Yangon Şehir Merkezi

Yangon 1824’de İngiliz yönetimine geçince şehrin küçük nüfusu kalabalıklaşmaya, kasaba görüntüsü de değişmeye başlamış. İngilizlerin şehircilik faaliyetlerinde işçi olarak kullanmak üzere Hindistan ve Bangladeş’ten getirdiği nüfus yerli halkla karışarak insana keyif veren bir sentez yaratmış Yangon’da.
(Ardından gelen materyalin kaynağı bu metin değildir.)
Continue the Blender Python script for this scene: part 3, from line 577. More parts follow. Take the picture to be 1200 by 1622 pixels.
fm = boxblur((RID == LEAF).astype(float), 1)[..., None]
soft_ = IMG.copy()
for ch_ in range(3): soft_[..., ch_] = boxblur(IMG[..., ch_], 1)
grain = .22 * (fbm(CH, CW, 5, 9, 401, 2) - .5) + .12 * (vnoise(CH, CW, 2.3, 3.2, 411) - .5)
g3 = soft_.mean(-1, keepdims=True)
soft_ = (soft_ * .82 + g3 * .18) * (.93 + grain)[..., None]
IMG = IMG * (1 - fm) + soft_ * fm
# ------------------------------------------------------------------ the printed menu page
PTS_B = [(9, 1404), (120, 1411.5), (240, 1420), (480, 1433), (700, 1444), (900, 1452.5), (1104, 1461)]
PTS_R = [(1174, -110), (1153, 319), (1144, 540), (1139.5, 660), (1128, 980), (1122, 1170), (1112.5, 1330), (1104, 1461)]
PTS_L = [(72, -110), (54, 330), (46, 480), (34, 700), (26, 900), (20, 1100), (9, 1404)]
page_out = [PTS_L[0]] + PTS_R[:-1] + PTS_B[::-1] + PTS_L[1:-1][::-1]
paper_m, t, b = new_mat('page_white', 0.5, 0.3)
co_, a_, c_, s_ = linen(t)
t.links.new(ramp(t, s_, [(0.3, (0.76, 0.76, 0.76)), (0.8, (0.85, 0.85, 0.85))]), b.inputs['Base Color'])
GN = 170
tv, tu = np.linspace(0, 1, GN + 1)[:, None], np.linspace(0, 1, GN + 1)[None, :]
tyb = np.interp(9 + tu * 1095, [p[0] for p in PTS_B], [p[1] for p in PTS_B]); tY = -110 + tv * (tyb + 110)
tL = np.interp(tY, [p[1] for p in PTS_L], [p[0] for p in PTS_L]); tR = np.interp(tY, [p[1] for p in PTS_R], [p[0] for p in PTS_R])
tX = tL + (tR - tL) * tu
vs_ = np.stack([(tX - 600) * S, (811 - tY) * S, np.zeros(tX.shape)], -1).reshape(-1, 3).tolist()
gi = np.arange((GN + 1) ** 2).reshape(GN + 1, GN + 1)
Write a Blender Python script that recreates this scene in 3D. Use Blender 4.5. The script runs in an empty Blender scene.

Beyoğlu’nun arka sokaklarındaki yapıları aratmayacak güzellikteki binaların çoğu 19. yüzyılın ikinci yarısında inşaa edilmişler. Bu binaların arasına sıkışmış Hindu tapınakları ve camiler de Yangon’un kozmopolit havasını tamıtamına yansıtıyor.

Yangon’u ortadan kesen Bogyoke Aug San Caddesi şehrin hiç kuşkusuz en işlek yeri. Yaşam bu caddede kaldırımların üzerine taşmış. Kaldırımlarda oynayan çocuklar, seyyar satıcılar, küçük taburelere oturmuş çayını yudumlayan esnaf, dilenciler, yemek tezgahları, cılız köpekler, kedicikler...

Bogyoke Aung San Caddesi’nin en işlek, en kalabalık noktası Bogyoke pazarının bulunduğu bölge. Bogyoke pazarı, bir anlamda şehrin kapalı çarşısı. Burada yok yok. Bogyoke pazarının karşısında ülkenin fakirliği ile tezatlık yaratan beş yıldızlı otel Traders ve şatafatlı iş merkezi Sakura Tower var. Yangon için fazlasıyla gerçek ötesi duran bu iki yapının biraz ilerisinde, önü sabah akşam ana baba günü olan Hint sineması tüm canlılığıyla ben buradayım diyor. Yangon’un Bollywood’una hoşgeldiniz!

Bogyoke Caddesi’nin kalabalığı, limana doğru inen Sule Paya meydanında da devam ediyor. Meydanın tam ortasında, 46 metre yüksekliğinde, 2000 yıllık bir stupa (tapınak minaresi) etkileyici bir biçimde göğe yükseliyor. Bu bölge eski koloni binalarının en güzel örnekleriyle dolu.

Yangon’da gün doğumu ve gün batımlarında kalabalık gruplar halinde, ellerinde yemek kaplarıyla dolaşan, çıplak ayaklı Budist rahiplerin yarattığı mistik hava gerçekten çok etkileyici. Üzerlerine sardıkları bordo renkli kumaşlar ve yemek kapları dışında herhangi bir mülke sahip olmayan bu rahiplere duyulan saygı o kadar büyük ki, halk evlerinde pişen yemeklerini rahiplerle paylaşmak için gün doğumu ve batımı saatlerinde kapıların önünde bekleşiyor. Bu güzellikleri görmek için şehrin merkezini mutlaka gezin.